- Associated Press - Wednesday, February 1, 2017

JACKSON, Miss. (AP) - Mississippi Gov. Phil Bryant has cleaned out his campaign fund and put most of the money into a political action committee.

The Republican can’t seek a third term in 2019 and has said he has no ambition to seek other statewide offices.

The latest campaign finance reports, filed this week, show the Friends of Phil Bryant campaign committee spent just over $1 million in 2016. The biggest chunk of that was a transfer of $760,764 to Imagine Mississippi PAC, which was formed in December. The governor’s campaign fund had a zero balance at the end of the year.
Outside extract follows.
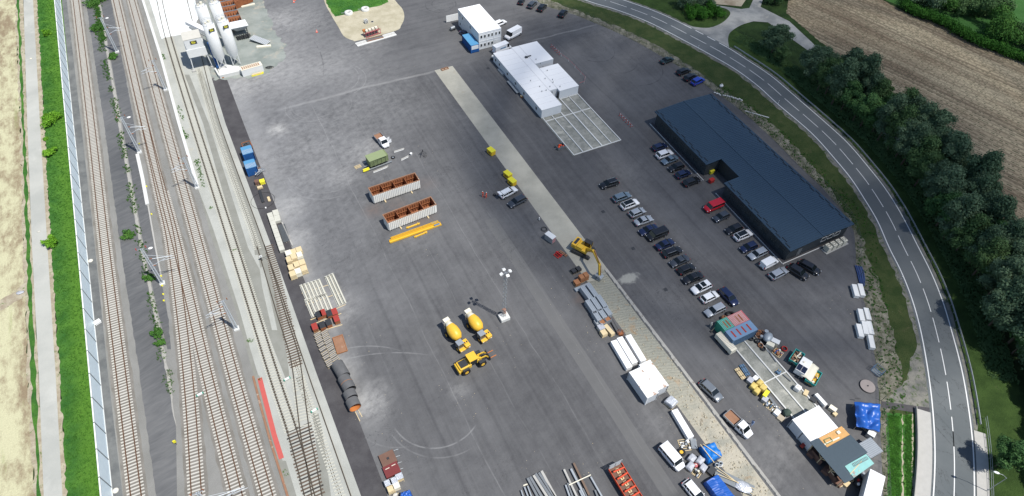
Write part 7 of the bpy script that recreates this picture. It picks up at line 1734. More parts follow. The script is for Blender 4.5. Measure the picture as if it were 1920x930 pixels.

The two campaign funds have the same treasurer, Paul Brezeale, a Jackson-based certified public accountant. The chairman of the new PAC is attorney Lucien Smith of Jackson, a former gubernatorial chief of staff for Bryant. Aimee Gardner of Madison, who has raised money for Bryant the past several years, is the PAC secretary.

The governor’s campaign committee gave $64,000 last year to the Mississippi Republican Party. It contributed to two state Court of Appeals judges who were re-elected, Dawn Beam and Jack Wilson, both of whom he originally appointed to the court. It also gave to Court of Appeals Judge Kenny Griffis, who ran unsuccessfully for state Supreme Court.

The governor’s campaign fund donated to other Republican groups and several charities, including $1,000 to Hopewell Missionary Baptist Church in Greenville, which was burned and spray-painted with “Vote Trump” a week before the presidential election. Bryant, like many other Trump supporters, condemned the church burning, and a man who was a member of the church has been charged with first-degree arson of a place of worship.

Friends of Phil Bryant also paid for fundraising and travel expenses.

Mississippi legislators are considering changing a state law that allows politicians to convert campaign money into a source of personal income after they leave office, as long as they pay state and federal income taxes on it. An Associated Press review in 2016 showed that of 99 elected officials who left office in recent years, as many as 25 may have pocketed more than $1,000 when they closed campaign accounts.